Plus tard dans la soirée, l'affaire ne cesse d'enfler et Walid Regragui se sent obligé de revenir une nouvelle fois sur l’incident. Cette fois, il le fait dans le détail, chez nos confrères du quotidien français l’Equipe.
"J’ai dit à Desabre (sélectionneur de la RDC) : "Ramène-le moi, il pète un câble, il raconte n’importe quoi. Je n’ai pas aimé ça car il insinue beaucoup de choses. Avant que j’aille lui serrer la main, il nous a pris à partie, moi et mon adjoint, sur le bord de touche avant la fin du match, il nous a mal parlé. Et Desabre le sait (...) Comme il ne parle que de religion dans son discours, qu’il soit un peu honnête avec lui-même", a affirmé Walid Regragui. De quoi peut-être mettre fin aux rumeurs, mais pas à la tension.
C’est finalement le capitaine marocain, Romain Saïss qui se charge de le faire en appelant à l’unité sur ses réseaux sociaux : "On est tous fiers de représenter l'Afrique, fiers d’être Africains peu importe nos origines. Ne nous divisons pas pour des bêtises cela reste du foot, restons unis pour montrer le meilleur visage dans cette can et la fraternité qui unit notre continent. Africa united. #StopAuRacisme".
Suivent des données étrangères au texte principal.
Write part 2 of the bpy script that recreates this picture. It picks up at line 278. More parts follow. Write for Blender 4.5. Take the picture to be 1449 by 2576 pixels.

Romain Saïss sur Instagram, après le match Maroc-RD Congo, le 21 janvier 2024.
L’excès pour des supporters des deux équipes, dans une compétition qui oppose les nations, mais les rassemble également sous une même bannière, africaine. Un déchaînement de haine qui part d'une altercation, comme il peut y en avoir très souvent dans le sport de haut niveau, où les organismes des joueurs sont poussés jusque dans leurs retranchements.
Dans ce marasme, il ne faut surtout pas oublier ceux qui appellent depuis plusieurs heures à la fraternité. Ils ne sont pas mis en avant par les algorithmes, mais ils sont ceux qui représentent le plus les valeurs du football.